Monday, March 12, 2012

Bodega Dreams and the American Dream: Crossing Borders

What's the American Dream? Where did this idea come from?

The phrase the "American Dream" was coined by the popular historian, James Truslow Adams, in 1931, in his book The Epic of America. He describes the American Dream as "a dream of social order in which each man and each woman shall be able to attain to the fullest stature of which they are innately capable, and be recognized by others for what they are, regardless of the fortuitous circumstances of birth or position."

In this vision of America, every citizen has the right to live to his or fullest potential, without regard to social class. This dream of America encourages the crossing of social class boundaries and discards the idea of an aristocratic class. However, in actual practice, the individual cannot progress in society without the help of systems of privilege and power. In fact, many invisible barriers exist to keep certain groups of people from fully attaining their "innate" gifts. Witness the phrase, "glass ceiling," for instance.

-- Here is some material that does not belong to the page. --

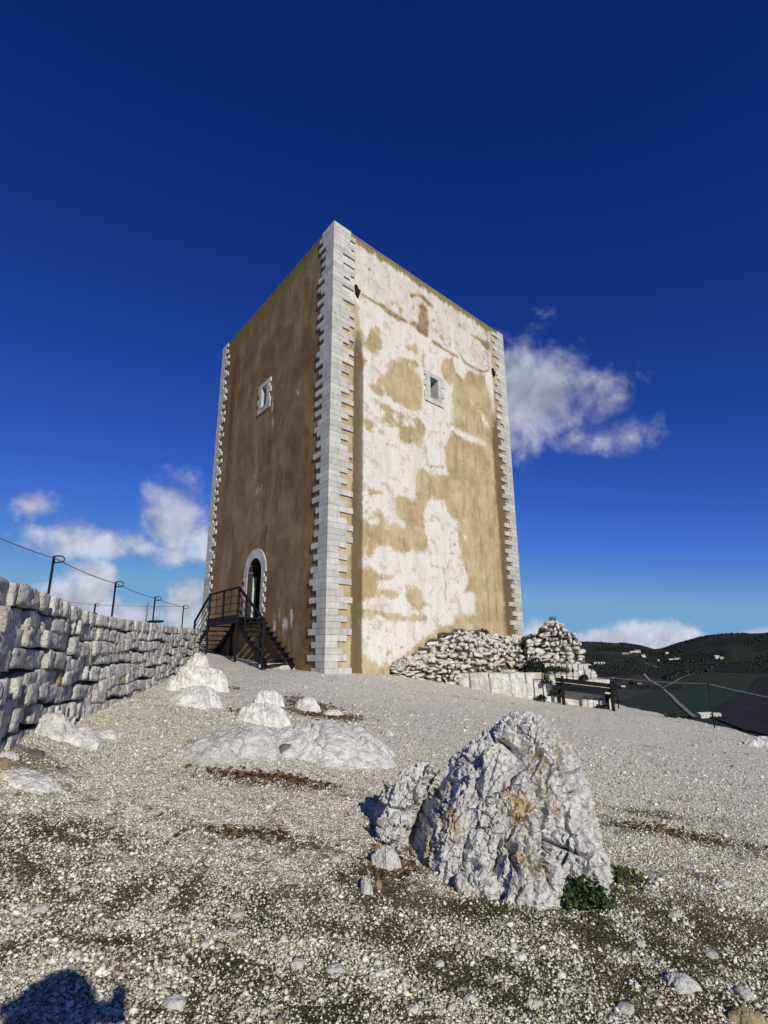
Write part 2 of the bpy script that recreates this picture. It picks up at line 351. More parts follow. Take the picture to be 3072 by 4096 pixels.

In Bodega Dreams (2000), Ernesto Quinoz riffs on F. Scott Fitzgerald's famous American novel The Great Gatsby (1925), often taught in high school and college American literature classes as a quintessential novel about the American dream. It's interesting to consider the similarities and differences between the two novels.


The Great Gatsby is narrated by a character named Nick Carraway, from a respectable middle or upper middle class family in the American Midwest. Nick is visiting New York for the summer, and he lives in a carriage house on Long Island next to the fabulous mansion of a mysterious millionaire, Jay Gatsby. Gatsby throws extravagant parties to which all sorts of classy people are invited (it's the roaring twenties), and Nick is included as a neighbor--or so he thinks until Gatsby asks him to do a favor--arrange a meeting with Daisy Buchanan, the love of Gatsby's life, who Nick's cousin and the wife of Tom Buchanan, a wealthy conservative bigot and former football star.

As it turns out, Daisy is the reason that Gatsby has amassed his great fortune--she wouldn't marry him when he was a poor but handsome soldier, so he became a wealthy man with an eye to winning Daisy's heart. Daisy is a seeming lightweight, but she knows which side her bread is buttered on. Tom not only has money, but he has class and family background. So while she flirts with Gatsby, she does not agree when he asks her in front of Tom to say that she never loved him. As the events of the novel unfold, we find that Gatsby's sudden wealth has come from running a numbers racket and he has many connections to organized crime. There's a car accident in which Tom's low class mistress is killed, and Gatsby takes the blame for it to clear Daisy's name. At the end of the book he is shot by the distraught husband of the mistress.

Now that you can see some parallels between the plots, take a look at what's different in Quinonez's Puerto Rican version.

Chino, like Nick, is a narrator on the edge of many worlds. But Chino is married, and the fate of his wife and the baby she is carrying mean a great deal to him. He's not just a "free agent," so to speak.

Gatsby makes his money to impress Daisy, he does not have any aspirations of bettering the neighborhood or serving his community, other than throwing extravagant parties for everyone that show off his wealth.

Daisy and Vera are both associated with the romance of money and beauty, and both marry for money. It's worth thinking about the kind of Cuban that Vera probably married (a wealthy one, for sure) as we explore Cuban and Puerto Rican relations.

Vera, however, is more overtly a betrayer than Daisy. She shoots her own husband and then has Willie take the rap so that she can be with Nazario. In my power point on gender I brought up the subject of Malinche, the Aztec mistress of Cortez, who served as his translator and guide. Malinche has often been held up as a model of indigenous intelligence, but also as a female who betrayed her people. It's possible to see Vera as a negative Malinche figure, as she shoots her husband and causes the death of her admirer in order to be with the man who has the most money and power.

Nick idealizes Gatsby, because he comes to know him as a poor boy from nowhere who wanted to live the American Dream and become a self-made man. Gatsby believes in this "romance" of the American Dream, and so, to some extent does Nick. The other characters in the novel are more cynical about this--especially the ones with the most money and "class."

Chino comes to idealize Bodega as someone who believed in the American Dream as it extends to Puerto Ricans. He wants a better life for his family, and he believes that Bodega wanted that, too. Pertinent here is Bodega's early association with the Young Lords, about which we will learn more on Wednesday.

Worth noting is that almost all of the characters in Bodega Dreams are Latino, and that while Chino aspires to have a nice apartment, a good job, and a happy family, he also wants to retain his connections to his Puerto Rican community and friends, even if it means taking a few risks. He has no desire to join Anglo-American society. However, his use of F. Scott Fitzgerald's plot for his novel demonstrates that Ernesto Quinonez aspires to write a novel that could be part of the English curriculum.